(Scripts that build scenes)
*-*-*
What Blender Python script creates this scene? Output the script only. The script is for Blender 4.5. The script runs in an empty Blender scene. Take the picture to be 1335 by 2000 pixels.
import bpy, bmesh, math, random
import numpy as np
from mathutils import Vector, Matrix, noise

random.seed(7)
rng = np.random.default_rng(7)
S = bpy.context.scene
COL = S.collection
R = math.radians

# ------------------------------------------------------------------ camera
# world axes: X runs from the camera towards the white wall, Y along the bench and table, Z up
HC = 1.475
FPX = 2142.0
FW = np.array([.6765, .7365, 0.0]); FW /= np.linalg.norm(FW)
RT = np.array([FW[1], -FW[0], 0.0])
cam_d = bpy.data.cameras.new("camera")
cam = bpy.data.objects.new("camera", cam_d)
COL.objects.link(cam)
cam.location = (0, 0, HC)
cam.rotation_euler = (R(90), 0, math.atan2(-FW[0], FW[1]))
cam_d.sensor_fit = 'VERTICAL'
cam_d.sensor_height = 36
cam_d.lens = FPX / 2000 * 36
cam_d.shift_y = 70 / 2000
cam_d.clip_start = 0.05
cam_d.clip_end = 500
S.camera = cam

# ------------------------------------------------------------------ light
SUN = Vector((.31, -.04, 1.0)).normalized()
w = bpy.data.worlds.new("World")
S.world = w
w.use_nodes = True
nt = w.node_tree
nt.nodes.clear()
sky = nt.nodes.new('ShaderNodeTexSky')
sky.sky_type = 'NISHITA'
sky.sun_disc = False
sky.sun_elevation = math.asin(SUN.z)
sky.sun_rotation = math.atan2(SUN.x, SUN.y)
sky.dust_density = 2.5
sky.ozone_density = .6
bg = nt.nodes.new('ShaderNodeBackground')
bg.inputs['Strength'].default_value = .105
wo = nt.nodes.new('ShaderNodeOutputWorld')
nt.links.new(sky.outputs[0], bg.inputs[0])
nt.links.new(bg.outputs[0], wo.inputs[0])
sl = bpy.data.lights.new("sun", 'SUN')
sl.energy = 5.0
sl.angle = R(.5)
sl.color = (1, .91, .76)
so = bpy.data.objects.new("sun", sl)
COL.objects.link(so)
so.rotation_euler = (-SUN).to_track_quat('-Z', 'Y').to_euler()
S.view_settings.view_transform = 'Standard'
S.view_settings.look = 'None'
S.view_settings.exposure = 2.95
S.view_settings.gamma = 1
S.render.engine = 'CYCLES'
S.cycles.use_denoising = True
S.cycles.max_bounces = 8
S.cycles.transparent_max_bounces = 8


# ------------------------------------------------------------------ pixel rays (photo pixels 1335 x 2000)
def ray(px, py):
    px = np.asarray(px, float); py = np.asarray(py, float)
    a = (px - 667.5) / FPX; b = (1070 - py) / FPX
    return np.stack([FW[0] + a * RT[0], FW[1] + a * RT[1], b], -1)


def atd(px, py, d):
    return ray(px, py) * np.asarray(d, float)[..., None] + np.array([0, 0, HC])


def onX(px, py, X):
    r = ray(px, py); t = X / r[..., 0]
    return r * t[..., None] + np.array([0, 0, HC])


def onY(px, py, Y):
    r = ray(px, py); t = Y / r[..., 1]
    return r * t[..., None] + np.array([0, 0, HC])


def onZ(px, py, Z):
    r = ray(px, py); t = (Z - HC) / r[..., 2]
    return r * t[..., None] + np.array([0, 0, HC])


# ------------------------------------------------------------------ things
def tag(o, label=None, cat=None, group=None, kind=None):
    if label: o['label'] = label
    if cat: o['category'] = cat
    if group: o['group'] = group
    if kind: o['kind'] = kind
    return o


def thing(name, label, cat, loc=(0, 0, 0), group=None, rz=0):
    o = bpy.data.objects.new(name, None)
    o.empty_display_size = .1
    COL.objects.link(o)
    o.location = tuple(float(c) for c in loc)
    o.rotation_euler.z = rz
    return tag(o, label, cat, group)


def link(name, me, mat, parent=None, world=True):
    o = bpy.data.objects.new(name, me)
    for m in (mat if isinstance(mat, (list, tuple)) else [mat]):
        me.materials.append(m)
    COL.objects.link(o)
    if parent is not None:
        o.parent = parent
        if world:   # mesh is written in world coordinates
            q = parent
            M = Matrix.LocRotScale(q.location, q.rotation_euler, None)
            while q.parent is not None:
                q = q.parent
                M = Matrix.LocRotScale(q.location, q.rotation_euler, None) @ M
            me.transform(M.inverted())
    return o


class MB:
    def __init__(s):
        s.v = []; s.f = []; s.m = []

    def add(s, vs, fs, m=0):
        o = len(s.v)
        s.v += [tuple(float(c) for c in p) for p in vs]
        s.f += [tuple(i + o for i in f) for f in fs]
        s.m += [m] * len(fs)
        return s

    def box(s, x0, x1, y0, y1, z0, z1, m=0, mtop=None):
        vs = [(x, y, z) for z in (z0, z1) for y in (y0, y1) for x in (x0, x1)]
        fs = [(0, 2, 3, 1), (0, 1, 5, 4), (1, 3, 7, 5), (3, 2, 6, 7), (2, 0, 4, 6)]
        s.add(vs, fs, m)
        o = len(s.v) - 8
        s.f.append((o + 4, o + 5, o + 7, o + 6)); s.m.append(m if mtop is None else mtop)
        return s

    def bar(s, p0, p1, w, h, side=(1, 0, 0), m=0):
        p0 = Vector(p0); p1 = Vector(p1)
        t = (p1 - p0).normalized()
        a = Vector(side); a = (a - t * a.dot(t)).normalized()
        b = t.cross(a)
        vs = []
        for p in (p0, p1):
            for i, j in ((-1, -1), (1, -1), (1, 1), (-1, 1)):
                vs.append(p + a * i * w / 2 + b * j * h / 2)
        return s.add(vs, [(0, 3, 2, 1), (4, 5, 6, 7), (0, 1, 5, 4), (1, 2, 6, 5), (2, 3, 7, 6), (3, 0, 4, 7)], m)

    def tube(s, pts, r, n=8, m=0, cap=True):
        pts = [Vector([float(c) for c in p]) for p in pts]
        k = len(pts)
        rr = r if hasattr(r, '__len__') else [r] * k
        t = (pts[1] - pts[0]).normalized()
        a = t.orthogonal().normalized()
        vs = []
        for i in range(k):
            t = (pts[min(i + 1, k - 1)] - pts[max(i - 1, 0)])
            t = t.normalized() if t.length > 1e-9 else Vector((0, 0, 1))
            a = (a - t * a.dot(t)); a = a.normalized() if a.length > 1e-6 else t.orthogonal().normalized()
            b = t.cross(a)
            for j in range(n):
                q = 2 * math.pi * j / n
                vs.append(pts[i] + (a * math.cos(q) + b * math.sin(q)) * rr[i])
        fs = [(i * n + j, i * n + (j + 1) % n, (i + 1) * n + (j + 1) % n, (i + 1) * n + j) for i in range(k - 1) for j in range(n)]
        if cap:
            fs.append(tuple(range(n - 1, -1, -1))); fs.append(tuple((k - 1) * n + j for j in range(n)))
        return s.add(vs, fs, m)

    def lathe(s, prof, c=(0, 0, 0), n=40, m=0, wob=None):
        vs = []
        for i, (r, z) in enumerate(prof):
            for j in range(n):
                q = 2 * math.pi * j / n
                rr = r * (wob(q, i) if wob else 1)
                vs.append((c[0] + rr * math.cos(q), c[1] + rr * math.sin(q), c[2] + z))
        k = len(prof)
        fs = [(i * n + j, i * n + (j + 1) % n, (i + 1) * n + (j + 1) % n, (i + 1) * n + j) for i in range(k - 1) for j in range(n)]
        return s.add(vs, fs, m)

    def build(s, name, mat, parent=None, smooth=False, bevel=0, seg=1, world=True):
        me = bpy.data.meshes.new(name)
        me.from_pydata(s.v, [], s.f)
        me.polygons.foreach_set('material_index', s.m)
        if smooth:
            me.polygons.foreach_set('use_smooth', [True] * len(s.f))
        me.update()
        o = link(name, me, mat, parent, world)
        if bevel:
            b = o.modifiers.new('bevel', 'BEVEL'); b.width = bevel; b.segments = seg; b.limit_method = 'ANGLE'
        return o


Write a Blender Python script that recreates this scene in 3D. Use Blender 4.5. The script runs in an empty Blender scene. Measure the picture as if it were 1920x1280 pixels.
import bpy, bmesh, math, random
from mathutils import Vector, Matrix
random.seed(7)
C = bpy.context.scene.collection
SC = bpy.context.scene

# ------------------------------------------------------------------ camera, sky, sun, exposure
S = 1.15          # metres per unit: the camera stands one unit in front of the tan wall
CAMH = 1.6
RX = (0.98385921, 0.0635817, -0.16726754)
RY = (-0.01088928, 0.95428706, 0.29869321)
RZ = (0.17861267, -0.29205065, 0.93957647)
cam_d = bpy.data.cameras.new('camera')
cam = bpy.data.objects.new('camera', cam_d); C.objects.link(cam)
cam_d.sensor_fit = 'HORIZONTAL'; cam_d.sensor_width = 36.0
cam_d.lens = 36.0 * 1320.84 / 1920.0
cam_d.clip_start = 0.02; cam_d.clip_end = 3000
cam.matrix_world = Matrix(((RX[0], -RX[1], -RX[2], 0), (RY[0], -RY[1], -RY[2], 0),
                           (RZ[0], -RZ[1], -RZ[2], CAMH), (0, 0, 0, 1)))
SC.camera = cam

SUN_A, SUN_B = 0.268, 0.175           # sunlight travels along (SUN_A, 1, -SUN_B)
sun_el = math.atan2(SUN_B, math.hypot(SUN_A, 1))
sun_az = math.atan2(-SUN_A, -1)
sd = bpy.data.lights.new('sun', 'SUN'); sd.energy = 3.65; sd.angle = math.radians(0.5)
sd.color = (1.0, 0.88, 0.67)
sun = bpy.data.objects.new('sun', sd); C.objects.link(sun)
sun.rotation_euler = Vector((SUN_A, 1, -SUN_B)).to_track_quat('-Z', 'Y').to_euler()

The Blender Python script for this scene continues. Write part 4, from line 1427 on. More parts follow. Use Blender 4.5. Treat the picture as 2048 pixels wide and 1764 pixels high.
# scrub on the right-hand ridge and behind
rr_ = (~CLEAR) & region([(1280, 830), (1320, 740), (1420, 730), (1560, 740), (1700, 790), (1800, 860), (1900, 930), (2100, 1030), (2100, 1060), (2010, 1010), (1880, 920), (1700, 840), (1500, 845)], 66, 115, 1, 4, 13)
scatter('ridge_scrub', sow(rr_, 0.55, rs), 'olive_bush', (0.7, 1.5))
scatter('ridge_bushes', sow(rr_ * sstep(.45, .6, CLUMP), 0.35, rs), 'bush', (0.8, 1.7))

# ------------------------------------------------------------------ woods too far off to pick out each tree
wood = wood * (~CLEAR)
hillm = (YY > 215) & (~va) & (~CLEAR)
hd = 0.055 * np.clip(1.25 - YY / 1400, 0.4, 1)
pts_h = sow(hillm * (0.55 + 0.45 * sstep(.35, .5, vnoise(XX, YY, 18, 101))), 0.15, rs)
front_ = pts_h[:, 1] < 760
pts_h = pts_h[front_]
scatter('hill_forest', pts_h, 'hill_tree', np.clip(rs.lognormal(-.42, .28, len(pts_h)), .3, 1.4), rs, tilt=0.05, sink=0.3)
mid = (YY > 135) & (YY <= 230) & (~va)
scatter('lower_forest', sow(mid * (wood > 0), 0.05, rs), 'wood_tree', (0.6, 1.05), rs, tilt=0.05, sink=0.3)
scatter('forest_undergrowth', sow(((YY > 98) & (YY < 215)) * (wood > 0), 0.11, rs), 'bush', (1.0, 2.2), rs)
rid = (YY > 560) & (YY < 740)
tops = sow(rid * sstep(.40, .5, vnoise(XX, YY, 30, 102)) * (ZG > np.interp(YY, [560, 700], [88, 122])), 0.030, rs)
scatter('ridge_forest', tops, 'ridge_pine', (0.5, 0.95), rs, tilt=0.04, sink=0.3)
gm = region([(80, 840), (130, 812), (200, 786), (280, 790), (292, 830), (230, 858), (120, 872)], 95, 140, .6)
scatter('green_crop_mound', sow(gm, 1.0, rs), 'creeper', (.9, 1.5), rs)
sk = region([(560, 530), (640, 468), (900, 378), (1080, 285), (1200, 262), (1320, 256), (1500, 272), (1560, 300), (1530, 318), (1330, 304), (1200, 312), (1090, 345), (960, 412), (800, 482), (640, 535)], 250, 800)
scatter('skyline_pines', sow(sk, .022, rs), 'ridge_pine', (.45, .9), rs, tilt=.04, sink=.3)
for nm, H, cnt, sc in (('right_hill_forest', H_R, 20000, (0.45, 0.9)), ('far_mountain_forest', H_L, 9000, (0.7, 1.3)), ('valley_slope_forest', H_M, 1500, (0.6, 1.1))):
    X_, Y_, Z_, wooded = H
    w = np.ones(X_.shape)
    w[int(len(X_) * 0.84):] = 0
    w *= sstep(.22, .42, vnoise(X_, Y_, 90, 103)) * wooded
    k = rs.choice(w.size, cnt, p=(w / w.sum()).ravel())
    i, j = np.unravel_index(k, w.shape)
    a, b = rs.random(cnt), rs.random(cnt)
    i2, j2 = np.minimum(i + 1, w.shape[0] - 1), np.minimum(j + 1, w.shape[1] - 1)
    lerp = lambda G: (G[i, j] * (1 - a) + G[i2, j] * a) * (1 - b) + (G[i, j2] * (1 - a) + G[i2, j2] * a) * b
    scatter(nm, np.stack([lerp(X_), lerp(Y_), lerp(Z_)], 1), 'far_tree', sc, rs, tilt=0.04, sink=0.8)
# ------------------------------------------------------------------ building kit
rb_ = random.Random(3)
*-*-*
What the task asks – Exactly the lines from the line with "Write a Blender" to the line with "1, -SUN_B)).to_track_quat('-Z', 'Y').to_euler()", both included, are to be extracted, and no others.

Finished task –
Write a Blender Python script that recreates this scene in 3D. Use Blender 4.5. The script runs in an empty Blender scene. Measure the picture as if it were 1920x1280 pixels.
import bpy, bmesh, math, random
from mathutils import Vector, Matrix
random.seed(7)
C = bpy.context.scene.collection
SC = bpy.context.scene

# ------------------------------------------------------------------ camera, sky, sun, exposure
S = 1.15          # metres per unit: the camera stands one unit in front of the tan wall
CAMH = 1.6
RX = (0.98385921, 0.0635817, -0.16726754)
RY = (-0.01088928, 0.95428706, 0.29869321)
RZ = (0.17861267, -0.29205065, 0.93957647)
cam_d = bpy.data.cameras.new('camera')
cam = bpy.data.objects.new('camera', cam_d); C.objects.link(cam)
cam_d.sensor_fit = 'HORIZONTAL'; cam_d.sensor_width = 36.0
cam_d.lens = 36.0 * 1320.84 / 1920.0
cam_d.clip_start = 0.02; cam_d.clip_end = 3000
cam.matrix_world = Matrix(((RX[0], -RX[1], -RX[2], 0), (RY[0], -RY[1], -RY[2], 0),
                           (RZ[0], -RZ[1], -RZ[2], CAMH), (0, 0, 0, 1)))
SC.camera = cam

SUN_A, SUN_B = 0.268, 0.175           # sunlight travels along (SUN_A, 1, -SUN_B)
sun_el = math.atan2(SUN_B, math.hypot(SUN_A, 1))
sun_az = math.atan2(-SUN_A, -1)
sd = bpy.data.lights.new('sun', 'SUN'); sd.energy = 3.65; sd.angle = math.radians(0.5)
sd.color = (1.0, 0.88, 0.67)
sun = bpy.data.objects.new('sun', sd); C.objects.link(sun)
sun.rotation_euler = Vector((SUN_A, 1, -SUN_B)).to_track_quat('-Z', 'Y').to_euler()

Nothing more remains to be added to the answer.